## What the exercise asks
Reproduce exactly the run of lines from the one containing "Recreate this scene" through the one containing "COL = sc.collection". Pictures do not belong in the copy.

## 3D scene scripts
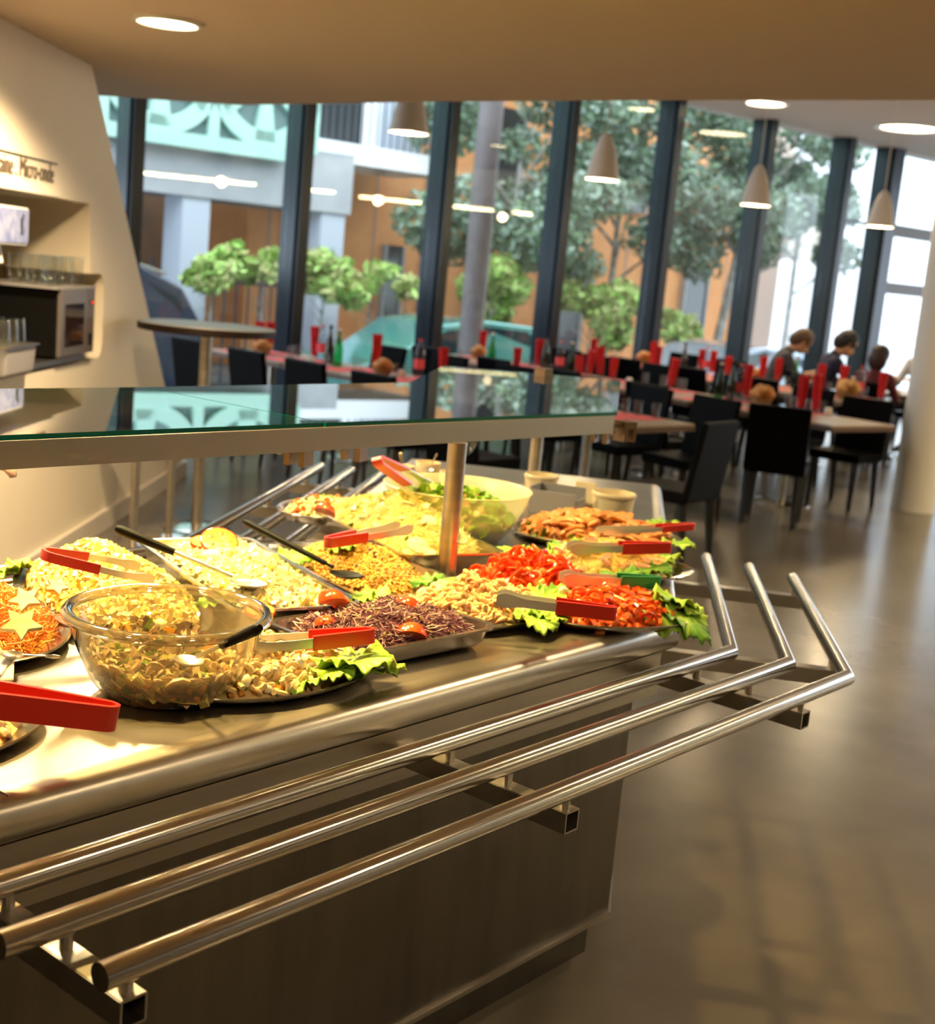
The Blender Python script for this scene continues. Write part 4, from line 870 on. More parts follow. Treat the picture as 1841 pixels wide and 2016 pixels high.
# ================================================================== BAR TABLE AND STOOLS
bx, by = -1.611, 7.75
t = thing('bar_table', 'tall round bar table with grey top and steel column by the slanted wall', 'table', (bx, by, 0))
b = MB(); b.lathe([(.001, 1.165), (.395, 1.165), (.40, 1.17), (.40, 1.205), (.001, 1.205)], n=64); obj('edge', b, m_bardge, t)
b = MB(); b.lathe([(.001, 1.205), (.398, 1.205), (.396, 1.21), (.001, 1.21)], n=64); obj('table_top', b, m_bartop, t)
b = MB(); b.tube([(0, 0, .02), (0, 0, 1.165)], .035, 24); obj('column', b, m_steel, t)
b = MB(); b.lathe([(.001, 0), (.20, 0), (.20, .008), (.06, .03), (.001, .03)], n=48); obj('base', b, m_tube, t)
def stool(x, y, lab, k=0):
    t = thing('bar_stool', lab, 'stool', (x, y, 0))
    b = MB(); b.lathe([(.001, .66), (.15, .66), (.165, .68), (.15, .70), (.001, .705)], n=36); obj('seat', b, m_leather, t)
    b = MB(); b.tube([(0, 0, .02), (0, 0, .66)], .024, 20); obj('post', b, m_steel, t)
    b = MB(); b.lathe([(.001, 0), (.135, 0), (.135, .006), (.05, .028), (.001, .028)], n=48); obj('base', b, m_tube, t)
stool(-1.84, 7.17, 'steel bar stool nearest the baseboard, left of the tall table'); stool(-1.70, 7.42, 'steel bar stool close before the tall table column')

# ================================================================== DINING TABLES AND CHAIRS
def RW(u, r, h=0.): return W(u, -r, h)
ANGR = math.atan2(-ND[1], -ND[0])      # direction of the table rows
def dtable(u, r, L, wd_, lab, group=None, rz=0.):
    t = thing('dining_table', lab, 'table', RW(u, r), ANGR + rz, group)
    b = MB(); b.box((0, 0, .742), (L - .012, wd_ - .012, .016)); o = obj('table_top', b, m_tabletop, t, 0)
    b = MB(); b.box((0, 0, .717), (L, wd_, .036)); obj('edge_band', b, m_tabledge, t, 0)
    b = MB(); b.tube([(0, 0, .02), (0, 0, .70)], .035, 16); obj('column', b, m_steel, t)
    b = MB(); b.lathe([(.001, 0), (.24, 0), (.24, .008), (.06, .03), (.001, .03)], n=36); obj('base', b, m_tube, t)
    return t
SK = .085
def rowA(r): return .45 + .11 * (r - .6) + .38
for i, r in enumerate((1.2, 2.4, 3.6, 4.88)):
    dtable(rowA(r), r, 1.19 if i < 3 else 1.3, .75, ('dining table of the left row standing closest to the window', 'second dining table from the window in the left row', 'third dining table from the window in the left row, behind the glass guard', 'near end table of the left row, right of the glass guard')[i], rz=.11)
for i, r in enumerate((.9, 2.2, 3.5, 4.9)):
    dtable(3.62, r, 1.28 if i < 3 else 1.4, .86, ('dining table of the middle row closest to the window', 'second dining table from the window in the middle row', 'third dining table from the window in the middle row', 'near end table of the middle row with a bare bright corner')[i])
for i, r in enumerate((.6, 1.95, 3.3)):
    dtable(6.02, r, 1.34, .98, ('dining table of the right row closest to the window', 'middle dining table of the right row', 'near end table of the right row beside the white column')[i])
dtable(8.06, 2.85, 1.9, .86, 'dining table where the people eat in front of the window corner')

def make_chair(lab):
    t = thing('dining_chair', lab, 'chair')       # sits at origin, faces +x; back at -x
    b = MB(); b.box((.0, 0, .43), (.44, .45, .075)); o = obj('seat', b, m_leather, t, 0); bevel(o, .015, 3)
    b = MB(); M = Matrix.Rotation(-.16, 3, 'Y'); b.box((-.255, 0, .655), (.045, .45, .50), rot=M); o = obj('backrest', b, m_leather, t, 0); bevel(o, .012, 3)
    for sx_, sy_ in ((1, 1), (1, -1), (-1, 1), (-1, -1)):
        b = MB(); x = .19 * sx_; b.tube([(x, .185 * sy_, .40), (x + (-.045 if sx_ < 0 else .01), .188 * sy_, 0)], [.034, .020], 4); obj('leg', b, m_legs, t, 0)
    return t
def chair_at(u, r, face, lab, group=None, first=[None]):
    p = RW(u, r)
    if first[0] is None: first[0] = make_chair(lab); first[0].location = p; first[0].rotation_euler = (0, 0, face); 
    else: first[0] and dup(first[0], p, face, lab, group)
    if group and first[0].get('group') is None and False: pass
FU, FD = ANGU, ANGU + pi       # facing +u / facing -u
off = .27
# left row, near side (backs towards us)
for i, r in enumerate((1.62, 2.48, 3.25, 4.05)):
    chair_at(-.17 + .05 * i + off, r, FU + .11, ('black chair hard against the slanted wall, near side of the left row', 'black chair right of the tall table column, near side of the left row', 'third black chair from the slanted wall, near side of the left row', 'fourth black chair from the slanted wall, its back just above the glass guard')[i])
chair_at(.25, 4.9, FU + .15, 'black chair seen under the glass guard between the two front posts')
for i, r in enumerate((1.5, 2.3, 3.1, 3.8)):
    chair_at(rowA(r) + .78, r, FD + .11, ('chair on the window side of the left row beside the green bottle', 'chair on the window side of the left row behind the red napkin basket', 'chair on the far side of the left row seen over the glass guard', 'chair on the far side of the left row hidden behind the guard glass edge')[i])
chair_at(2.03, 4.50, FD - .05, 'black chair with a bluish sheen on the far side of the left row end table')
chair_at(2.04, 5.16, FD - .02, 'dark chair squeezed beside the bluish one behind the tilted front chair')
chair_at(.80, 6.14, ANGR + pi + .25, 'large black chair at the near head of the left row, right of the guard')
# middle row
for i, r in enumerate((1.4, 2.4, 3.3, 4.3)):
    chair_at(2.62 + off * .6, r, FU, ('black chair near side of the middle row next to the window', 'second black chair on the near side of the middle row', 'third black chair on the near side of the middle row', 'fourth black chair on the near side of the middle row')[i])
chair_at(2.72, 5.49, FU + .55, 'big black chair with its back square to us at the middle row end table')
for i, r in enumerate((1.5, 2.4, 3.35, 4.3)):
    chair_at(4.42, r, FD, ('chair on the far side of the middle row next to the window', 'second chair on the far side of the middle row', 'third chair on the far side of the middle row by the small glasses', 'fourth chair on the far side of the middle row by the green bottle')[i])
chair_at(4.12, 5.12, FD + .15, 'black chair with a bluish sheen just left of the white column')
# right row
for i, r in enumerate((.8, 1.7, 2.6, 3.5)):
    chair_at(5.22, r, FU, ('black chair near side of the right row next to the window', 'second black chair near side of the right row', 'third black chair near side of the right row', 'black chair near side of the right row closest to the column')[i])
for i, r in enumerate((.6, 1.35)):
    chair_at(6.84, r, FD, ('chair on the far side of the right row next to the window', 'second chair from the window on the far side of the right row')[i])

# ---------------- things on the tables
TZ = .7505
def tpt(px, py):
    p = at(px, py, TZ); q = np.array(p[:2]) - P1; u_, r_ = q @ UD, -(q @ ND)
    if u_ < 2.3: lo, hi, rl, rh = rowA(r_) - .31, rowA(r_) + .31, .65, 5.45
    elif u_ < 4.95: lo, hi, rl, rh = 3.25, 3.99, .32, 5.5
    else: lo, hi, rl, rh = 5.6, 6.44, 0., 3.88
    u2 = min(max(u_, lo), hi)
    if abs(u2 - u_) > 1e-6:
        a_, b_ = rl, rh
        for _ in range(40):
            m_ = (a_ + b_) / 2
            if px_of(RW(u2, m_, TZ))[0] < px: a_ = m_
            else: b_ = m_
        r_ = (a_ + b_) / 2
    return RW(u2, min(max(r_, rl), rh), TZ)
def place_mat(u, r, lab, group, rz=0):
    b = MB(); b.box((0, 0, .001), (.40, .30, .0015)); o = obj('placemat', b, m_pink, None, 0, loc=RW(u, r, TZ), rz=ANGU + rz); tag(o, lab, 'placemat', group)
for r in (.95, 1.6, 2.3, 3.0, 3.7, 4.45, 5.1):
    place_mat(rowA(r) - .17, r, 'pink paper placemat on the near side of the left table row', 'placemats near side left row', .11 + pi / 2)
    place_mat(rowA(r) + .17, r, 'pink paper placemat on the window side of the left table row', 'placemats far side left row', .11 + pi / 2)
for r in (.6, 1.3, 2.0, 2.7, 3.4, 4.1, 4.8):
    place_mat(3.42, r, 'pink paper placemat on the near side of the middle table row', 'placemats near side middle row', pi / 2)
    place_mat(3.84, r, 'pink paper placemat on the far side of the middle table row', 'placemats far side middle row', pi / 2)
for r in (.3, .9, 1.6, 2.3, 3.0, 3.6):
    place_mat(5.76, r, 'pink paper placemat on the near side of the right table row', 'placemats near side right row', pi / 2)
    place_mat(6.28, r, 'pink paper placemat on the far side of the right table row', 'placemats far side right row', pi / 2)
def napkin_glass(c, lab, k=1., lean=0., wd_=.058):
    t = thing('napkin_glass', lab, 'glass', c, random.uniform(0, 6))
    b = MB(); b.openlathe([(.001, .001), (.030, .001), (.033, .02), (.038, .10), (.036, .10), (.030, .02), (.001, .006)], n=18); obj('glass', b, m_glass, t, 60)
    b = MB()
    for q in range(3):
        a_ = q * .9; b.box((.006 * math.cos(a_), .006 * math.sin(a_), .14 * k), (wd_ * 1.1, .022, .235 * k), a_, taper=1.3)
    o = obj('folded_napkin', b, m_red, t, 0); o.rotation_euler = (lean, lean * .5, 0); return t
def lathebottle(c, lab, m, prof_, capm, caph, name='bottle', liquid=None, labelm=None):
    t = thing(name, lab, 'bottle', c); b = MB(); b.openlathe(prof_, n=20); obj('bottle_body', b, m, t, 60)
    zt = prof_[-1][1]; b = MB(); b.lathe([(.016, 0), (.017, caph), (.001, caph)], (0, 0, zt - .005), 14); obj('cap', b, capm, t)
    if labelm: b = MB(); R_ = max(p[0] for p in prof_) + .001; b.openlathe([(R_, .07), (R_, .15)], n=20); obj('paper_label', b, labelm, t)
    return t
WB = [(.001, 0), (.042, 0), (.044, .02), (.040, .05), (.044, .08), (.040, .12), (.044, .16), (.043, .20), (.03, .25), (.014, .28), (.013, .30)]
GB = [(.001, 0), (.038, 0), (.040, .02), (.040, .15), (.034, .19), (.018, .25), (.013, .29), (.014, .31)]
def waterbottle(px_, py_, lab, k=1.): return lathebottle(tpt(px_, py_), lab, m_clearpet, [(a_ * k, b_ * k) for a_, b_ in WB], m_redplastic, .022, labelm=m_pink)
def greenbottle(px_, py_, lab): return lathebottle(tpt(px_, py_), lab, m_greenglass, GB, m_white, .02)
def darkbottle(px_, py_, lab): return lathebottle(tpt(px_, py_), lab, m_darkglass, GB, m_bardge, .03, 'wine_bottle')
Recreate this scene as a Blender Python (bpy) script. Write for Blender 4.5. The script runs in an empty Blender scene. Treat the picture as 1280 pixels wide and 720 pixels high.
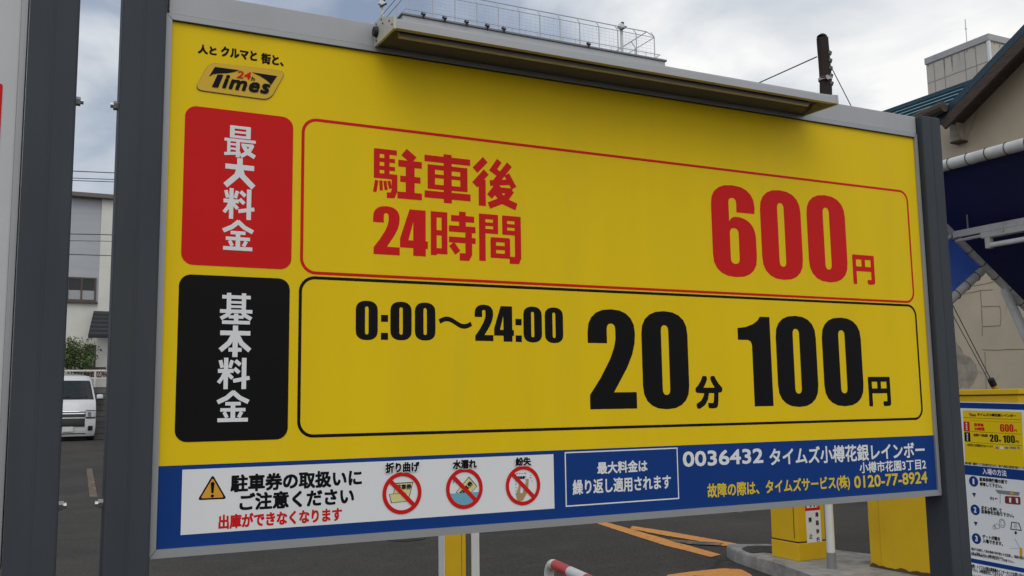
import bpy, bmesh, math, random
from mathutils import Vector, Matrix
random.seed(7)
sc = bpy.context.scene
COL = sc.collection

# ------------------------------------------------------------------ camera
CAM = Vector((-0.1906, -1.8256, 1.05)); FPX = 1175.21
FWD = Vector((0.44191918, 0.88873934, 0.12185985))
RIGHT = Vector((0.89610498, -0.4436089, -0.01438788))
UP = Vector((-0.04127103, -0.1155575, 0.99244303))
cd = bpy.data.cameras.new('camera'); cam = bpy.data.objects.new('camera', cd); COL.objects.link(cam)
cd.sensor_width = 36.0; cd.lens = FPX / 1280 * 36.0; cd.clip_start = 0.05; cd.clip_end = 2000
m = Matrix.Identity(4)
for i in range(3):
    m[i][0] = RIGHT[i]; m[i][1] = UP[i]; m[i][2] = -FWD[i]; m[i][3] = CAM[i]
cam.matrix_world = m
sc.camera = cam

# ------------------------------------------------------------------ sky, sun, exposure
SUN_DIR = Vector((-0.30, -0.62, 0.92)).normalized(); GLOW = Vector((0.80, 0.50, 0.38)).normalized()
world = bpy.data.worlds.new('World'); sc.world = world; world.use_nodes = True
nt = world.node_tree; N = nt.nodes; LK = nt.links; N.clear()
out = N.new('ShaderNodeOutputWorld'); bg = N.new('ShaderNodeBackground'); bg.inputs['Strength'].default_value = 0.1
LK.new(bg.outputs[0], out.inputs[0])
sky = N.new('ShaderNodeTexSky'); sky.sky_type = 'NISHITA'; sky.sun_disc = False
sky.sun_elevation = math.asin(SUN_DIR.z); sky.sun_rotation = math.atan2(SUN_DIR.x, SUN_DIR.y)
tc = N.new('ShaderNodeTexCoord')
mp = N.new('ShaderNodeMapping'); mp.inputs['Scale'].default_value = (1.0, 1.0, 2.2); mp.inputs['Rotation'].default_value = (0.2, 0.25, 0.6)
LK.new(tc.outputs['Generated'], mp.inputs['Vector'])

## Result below
Recreate this scene as a Blender Python (bpy) script. Write for Blender 4.5. The script runs in an empty Blender scene. Treat the picture as 1280 pixels wide and 720 pixels high.
import bpy, bmesh, math, random
from mathutils import Vector, Matrix
random.seed(7)
sc = bpy.context.scene
COL = sc.collection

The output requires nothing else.